SET TASK -
Return only the lines from the top of the material through the line marked by "SC.cycles.max_bounces = 6", unaltered.

DATA -
|---|

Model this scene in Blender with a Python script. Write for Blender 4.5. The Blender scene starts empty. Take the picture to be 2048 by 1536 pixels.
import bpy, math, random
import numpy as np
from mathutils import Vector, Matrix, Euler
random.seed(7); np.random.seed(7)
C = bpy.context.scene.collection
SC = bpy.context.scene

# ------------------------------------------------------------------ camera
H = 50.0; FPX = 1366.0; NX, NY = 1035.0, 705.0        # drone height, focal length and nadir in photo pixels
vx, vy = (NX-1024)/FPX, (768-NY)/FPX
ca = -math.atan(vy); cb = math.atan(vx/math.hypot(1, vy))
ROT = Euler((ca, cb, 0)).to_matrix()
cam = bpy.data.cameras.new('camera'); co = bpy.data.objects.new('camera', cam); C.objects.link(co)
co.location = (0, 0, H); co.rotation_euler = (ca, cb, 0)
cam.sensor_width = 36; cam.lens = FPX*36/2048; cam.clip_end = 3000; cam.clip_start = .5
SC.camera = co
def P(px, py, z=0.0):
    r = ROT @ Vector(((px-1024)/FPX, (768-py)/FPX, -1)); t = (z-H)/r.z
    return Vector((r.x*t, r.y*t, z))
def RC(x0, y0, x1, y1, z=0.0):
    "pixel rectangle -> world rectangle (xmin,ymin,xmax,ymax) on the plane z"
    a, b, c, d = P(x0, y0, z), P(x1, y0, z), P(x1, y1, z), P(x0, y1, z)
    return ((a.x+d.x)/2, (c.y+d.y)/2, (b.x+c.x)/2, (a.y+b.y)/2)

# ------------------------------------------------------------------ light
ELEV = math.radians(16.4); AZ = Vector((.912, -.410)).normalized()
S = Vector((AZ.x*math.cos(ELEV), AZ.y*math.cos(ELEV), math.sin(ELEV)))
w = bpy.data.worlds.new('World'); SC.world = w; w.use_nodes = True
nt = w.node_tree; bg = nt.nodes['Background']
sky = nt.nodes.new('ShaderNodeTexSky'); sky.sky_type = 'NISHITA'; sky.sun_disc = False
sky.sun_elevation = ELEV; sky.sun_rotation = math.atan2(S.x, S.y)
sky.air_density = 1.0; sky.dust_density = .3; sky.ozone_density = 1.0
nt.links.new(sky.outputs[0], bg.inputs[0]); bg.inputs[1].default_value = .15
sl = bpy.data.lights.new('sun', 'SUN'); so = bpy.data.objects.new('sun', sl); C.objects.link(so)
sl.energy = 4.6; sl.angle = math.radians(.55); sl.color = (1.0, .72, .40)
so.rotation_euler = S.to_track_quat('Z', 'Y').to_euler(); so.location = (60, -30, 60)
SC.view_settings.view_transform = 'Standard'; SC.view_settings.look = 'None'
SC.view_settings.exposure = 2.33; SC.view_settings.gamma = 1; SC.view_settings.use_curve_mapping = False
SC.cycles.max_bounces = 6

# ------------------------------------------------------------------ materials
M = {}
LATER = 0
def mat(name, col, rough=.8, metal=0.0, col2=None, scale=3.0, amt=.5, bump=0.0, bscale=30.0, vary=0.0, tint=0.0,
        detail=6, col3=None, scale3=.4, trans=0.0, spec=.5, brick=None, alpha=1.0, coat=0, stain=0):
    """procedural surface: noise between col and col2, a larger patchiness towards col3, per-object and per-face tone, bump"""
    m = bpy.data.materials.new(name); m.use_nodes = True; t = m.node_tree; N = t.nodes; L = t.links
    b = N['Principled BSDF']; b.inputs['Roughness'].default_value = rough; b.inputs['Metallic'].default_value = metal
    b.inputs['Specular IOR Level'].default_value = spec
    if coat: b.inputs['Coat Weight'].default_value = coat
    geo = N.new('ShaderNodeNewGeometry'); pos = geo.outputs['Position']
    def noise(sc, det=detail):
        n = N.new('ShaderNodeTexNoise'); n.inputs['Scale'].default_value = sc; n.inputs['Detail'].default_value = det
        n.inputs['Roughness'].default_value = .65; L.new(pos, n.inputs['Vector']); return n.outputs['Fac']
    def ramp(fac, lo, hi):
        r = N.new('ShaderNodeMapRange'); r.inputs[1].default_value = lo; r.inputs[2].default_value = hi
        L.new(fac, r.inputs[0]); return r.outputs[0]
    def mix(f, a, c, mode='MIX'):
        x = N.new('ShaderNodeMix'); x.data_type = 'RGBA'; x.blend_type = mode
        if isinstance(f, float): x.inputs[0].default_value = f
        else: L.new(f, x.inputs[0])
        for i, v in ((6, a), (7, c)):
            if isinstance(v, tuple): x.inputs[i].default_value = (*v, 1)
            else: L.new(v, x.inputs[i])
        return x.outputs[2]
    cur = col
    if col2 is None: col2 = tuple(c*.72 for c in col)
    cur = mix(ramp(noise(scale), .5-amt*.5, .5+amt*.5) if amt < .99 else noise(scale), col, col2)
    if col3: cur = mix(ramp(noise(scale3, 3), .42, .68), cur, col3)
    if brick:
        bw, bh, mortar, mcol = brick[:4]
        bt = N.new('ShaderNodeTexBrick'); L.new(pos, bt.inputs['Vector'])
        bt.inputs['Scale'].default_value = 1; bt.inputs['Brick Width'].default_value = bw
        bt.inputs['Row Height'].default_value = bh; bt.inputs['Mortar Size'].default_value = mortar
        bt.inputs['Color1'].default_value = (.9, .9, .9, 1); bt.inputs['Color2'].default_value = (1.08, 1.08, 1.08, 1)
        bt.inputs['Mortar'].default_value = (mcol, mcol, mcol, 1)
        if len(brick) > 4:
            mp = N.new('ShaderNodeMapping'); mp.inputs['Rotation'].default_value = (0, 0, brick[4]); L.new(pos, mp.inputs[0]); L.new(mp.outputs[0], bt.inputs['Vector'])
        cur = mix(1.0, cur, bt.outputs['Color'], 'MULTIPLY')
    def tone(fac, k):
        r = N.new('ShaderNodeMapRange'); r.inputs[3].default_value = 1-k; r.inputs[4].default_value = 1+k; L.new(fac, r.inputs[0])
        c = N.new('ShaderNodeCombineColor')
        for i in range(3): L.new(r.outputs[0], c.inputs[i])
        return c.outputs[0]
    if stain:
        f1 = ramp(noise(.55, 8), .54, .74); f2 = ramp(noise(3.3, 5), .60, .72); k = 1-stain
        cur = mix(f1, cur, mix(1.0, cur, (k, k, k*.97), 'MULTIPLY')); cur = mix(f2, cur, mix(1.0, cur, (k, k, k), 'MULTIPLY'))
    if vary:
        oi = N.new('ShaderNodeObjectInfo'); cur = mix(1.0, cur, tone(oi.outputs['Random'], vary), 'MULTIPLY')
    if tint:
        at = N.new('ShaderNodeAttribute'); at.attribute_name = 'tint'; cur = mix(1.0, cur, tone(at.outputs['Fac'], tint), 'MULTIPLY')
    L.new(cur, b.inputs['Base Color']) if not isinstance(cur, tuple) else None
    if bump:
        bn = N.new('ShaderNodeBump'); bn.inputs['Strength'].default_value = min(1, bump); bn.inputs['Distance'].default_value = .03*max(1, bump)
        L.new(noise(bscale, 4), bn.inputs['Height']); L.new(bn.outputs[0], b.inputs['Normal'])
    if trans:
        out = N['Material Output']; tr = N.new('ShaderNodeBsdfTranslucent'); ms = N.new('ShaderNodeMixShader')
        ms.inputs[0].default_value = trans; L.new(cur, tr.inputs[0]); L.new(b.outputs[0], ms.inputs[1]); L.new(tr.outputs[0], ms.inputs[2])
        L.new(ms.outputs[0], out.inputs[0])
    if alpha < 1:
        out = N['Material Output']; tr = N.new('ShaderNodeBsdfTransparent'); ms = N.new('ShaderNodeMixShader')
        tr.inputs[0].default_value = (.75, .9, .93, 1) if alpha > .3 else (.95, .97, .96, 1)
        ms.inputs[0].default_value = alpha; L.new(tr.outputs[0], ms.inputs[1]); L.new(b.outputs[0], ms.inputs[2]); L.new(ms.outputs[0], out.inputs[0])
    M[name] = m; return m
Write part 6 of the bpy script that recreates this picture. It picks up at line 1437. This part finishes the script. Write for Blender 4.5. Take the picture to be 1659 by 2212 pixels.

|---|

CORRECT RESPONSE -
Model this scene in Blender with a Python script. Write for Blender 4.5. The Blender scene starts empty. Take the picture to be 2048 by 1536 pixels.
import bpy, math, random
import numpy as np
from mathutils import Vector, Matrix, Euler
random.seed(7); np.random.seed(7)
C = bpy.context.scene.collection
SC = bpy.context.scene

# ------------------------------------------------------------------ camera
H = 50.0; FPX = 1366.0; NX, NY = 1035.0, 705.0        # drone height, focal length and nadir in photo pixels
vx, vy = (NX-1024)/FPX, (768-NY)/FPX
ca = -math.atan(vy); cb = math.atan(vx/math.hypot(1, vy))
ROT = Euler((ca, cb, 0)).to_matrix()
cam = bpy.data.cameras.new('camera'); co = bpy.data.objects.new('camera', cam); C.objects.link(co)
co.location = (0, 0, H); co.rotation_euler = (ca, cb, 0)
cam.sensor_width = 36; cam.lens = FPX*36/2048; cam.clip_end = 3000; cam.clip_start = .5
SC.camera = co
def P(px, py, z=0.0):
    r = ROT @ Vector(((px-1024)/FPX, (768-py)/FPX, -1)); t = (z-H)/r.z
    return Vector((r.x*t, r.y*t, z))
def RC(x0, y0, x1, y1, z=0.0):
    "pixel rectangle -> world rectangle (xmin,ymin,xmax,ymax) on the plane z"
    a, b, c, d = P(x0, y0, z), P(x1, y0, z), P(x1, y1, z), P(x0, y1, z)
    return ((a.x+d.x)/2, (c.y+d.y)/2, (b.x+c.x)/2, (a.y+b.y)/2)

# ------------------------------------------------------------------ light
ELEV = math.radians(16.4); AZ = Vector((.912, -.410)).normalized()
S = Vector((AZ.x*math.cos(ELEV), AZ.y*math.cos(ELEV), math.sin(ELEV)))
w = bpy.data.worlds.new('World'); SC.world = w; w.use_nodes = True
nt = w.node_tree; bg = nt.nodes['Background']
sky = nt.nodes.new('ShaderNodeTexSky'); sky.sky_type = 'NISHITA'; sky.sun_disc = False
sky.sun_elevation = ELEV; sky.sun_rotation = math.atan2(S.x, S.y)
sky.air_density = 1.0; sky.dust_density = .3; sky.ozone_density = 1.0
nt.links.new(sky.outputs[0], bg.inputs[0]); bg.inputs[1].default_value = .15
sl = bpy.data.lights.new('sun', 'SUN'); so = bpy.data.objects.new('sun', sl); C.objects.link(so)
sl.energy = 4.6; sl.angle = math.radians(.55); sl.color = (1.0, .72, .40)
so.rotation_euler = S.to_track_quat('Z', 'Y').to_euler(); so.location = (60, -30, 60)
SC.view_settings.view_transform = 'Standard'; SC.view_settings.look = 'None'
SC.view_settings.exposure = 2.33; SC.view_settings.gamma = 1; SC.view_settings.use_curve_mapping = False
SC.cycles.max_bounces = 6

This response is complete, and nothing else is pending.